Everything Old is New Again

I remember, years ago, how everyone had their little space on the web carved out. We toyed around with things like the original MySpace, Xanga, and Tumblr. Sure, we had constraints, but we could make our little soapboxes have any background color, tickers scroll across the screen, and all the animated gifs we could find.

We had these spots pretty close to the way we wanted. They were free, and we didn’t care how this magic happened. All we knew was that we were making friends, adding them on AIM, and even meeting up in real life through tools that came along like Meetup. Shoot, I started a non-profit built on the backs of these free tools. And it worked until it didn’t.

I won’t do a deep dive into the hows and whys. I’d rather go out and shoot photos. I assume it had something to do with the eventual need to make an actual profit. But that’s unimportant because we lived through the stupidification of the internet.

The corps won. The everyman lost. What we thought were my spaces were their spaces. We all shifted to different locations on the web, and some of us quit altogether. All the great friends I made were now empty avatars on various social networks. I know more than a few people who rage quit and deleted accounts with thousands of friends, coming back a few months later and realizing that it’s nearly impossible to build back unless you play to the algorithm.

There’s a growing group that eschews the algorithm and puts words down in little spaces.

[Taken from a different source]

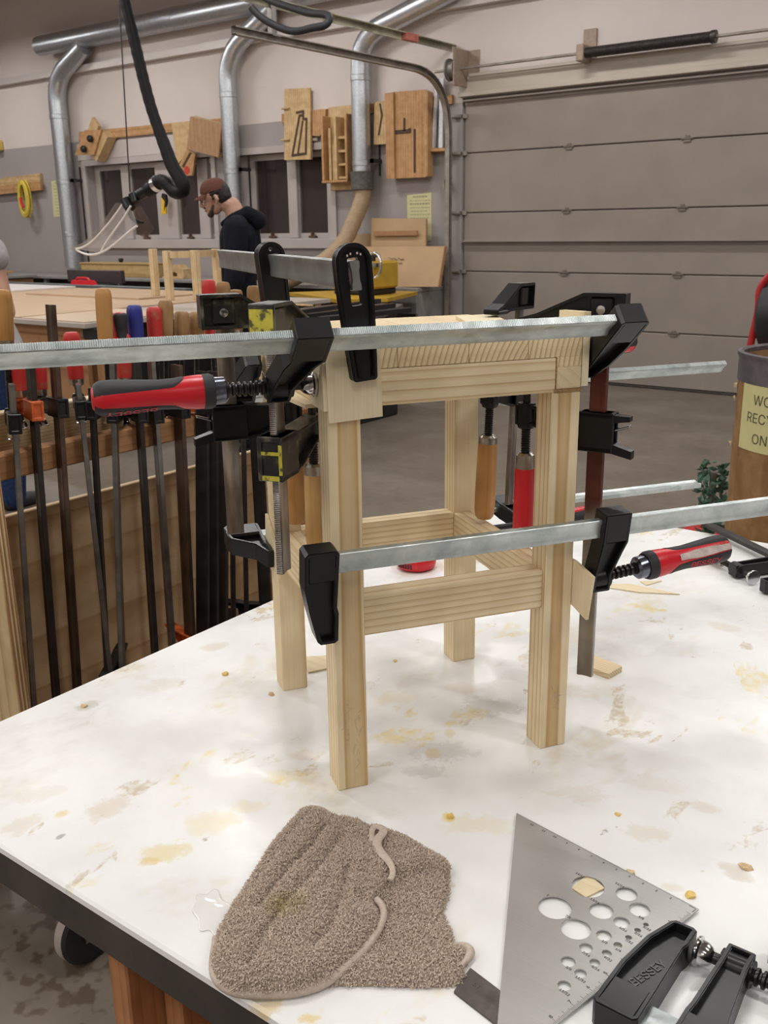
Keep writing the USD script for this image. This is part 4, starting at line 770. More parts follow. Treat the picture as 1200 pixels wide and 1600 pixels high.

Communing in spots like Micro.blog, social.lol, and a host of other hubs gathering people who are learning that everything old is new again.

I’m just a normal guy and I’m in and telling all my normal friends to hop off the social media treadmill. We may all be writing words that no one will see, but I doubt it. I believe more people will tell us about their day, post their favorite music, share movie recommendations, and type out thoughtful pieces that we’ll talk about wherever we determine our water cooler is these days. Let’s not let the corporate overlords steal it all back this time.